The lake access market, and even the very lowest bottom of the entry level lakefront market are rife with activity. There was a sale this week, a substantial brick ranch in Academy Estates. It was a nice enough house, if not very cottage like or very aesthetically appealing, it was still a house with a boatslip on the proper lake side of South Lakeshore Drive, and it sold for $650k which is a price I can stomach even if I refuse to thoroughly celebrate it.

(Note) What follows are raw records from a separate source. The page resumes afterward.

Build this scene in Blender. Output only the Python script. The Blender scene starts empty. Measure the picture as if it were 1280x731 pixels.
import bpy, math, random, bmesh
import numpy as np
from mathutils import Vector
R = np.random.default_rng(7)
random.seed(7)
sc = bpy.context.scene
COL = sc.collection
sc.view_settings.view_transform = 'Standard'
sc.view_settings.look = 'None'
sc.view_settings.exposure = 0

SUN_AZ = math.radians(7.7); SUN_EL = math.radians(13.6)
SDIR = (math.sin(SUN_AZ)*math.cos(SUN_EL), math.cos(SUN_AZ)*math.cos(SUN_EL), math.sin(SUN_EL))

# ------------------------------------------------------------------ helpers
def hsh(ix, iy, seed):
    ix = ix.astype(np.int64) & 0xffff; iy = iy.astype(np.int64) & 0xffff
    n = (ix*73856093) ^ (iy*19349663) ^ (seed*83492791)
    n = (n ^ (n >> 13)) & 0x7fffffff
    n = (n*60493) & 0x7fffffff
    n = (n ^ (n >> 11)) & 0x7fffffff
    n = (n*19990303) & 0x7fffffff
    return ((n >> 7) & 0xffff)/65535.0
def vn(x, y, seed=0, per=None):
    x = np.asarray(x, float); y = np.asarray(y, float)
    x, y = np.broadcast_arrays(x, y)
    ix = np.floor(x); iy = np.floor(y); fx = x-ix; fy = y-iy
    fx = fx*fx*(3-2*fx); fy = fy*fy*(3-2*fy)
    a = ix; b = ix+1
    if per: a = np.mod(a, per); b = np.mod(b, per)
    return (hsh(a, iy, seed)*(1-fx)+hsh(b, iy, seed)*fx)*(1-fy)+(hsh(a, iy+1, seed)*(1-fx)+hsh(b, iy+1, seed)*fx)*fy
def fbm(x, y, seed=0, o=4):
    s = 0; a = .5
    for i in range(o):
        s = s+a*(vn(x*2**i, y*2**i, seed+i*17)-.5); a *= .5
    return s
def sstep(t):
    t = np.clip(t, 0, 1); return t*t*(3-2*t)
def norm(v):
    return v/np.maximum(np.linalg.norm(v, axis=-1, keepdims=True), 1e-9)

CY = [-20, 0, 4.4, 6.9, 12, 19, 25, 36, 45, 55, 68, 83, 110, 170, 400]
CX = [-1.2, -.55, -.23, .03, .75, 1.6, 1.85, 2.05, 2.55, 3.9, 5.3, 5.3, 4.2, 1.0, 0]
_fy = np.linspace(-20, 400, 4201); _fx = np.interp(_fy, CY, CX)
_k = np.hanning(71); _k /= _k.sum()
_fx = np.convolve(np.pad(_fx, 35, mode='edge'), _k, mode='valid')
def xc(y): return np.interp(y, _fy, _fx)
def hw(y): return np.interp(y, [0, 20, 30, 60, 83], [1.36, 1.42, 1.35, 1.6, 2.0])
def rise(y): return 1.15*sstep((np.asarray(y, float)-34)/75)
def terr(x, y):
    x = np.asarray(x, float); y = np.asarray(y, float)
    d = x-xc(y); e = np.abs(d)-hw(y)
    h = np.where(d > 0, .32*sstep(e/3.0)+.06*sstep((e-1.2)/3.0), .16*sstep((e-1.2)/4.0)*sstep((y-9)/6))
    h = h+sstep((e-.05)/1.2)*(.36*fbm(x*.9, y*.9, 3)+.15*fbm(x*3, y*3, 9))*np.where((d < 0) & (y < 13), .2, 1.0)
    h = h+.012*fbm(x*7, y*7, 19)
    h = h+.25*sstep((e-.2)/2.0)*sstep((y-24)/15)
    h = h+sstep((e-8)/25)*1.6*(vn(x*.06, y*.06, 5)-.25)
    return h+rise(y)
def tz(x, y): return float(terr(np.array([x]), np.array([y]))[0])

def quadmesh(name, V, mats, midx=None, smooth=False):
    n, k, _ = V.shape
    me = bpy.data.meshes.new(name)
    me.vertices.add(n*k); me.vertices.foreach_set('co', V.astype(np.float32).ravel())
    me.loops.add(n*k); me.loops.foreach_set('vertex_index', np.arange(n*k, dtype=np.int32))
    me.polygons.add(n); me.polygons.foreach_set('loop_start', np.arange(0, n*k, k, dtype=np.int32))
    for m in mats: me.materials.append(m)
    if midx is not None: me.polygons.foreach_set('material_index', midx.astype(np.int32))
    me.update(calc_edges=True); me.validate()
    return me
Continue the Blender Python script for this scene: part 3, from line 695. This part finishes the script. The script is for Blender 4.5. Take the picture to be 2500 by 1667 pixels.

There are other contracts pending too in this market, a couple on the low end of the lake access segment, including my rehab special on Glenview in Cedar Point Park, and another in Country Club Estates around the same $300k mark. There’s a cute little cottage pending sale in Knollwood too, and if I haven’t told you recently I should probably tell you again now: I heart Knollwood. There are two more sales pending in Country Club Estates in the higher reaches there- both in the $700k range- one of which is the last remnant of a flamed out builder who couldn’t escape the market downturn. There have been several of those claimed by the housing crisis, those who were so busy pounding nails and enjoying the spoils that they missed the signals of an impending downturn. From today looking back it’s easy to see the crisis coming, but in truth even at the very time that it arrived it wasn’t so hard to see that it was time to be a decisive and defensive seller. Some of these builders missed those ques, and instead now they bend nails in other states.
There is a listing in Geneva Bay Estates pending this morning, one located right next to the short sale that I sold late last fall for $735k. This house is across the street from the lake, which is nice. The house is another project house, so Lake Geneva will continue the process of plucking properties from less interested hands and place them in stronger ones. Gentrification wasn’t just a phenomenon of the 2000s; it continues today.
There are two entry level lakefront homes pending sale too. Both at $1.295MM, one in the Birches and another in the Lake Geneva Club. The LGC property isn’t really lakefront, and the parking isn’t ideal if you possess anything more than a single car, perhaps two, but the market is treating it like it’s practically lakefront so I will too. If the new owner decides to remodel the classic cottage that might be the best use of that property. If it gets torn down, then I’ll wonder aloud if it was a prudent idea.
This weekend finds me out on showings, but I have plenty of time for more of them. The ice boats have been staging in Fontana for a couple of weeks now, and the melt and subsequent freeze of this week has provided these racers with rather ideal ice. The strength of the ice is an issue still, but as Mr. Emerson said many years ago, “In skating over thin ice our safety is in our speed”. See you at the lake.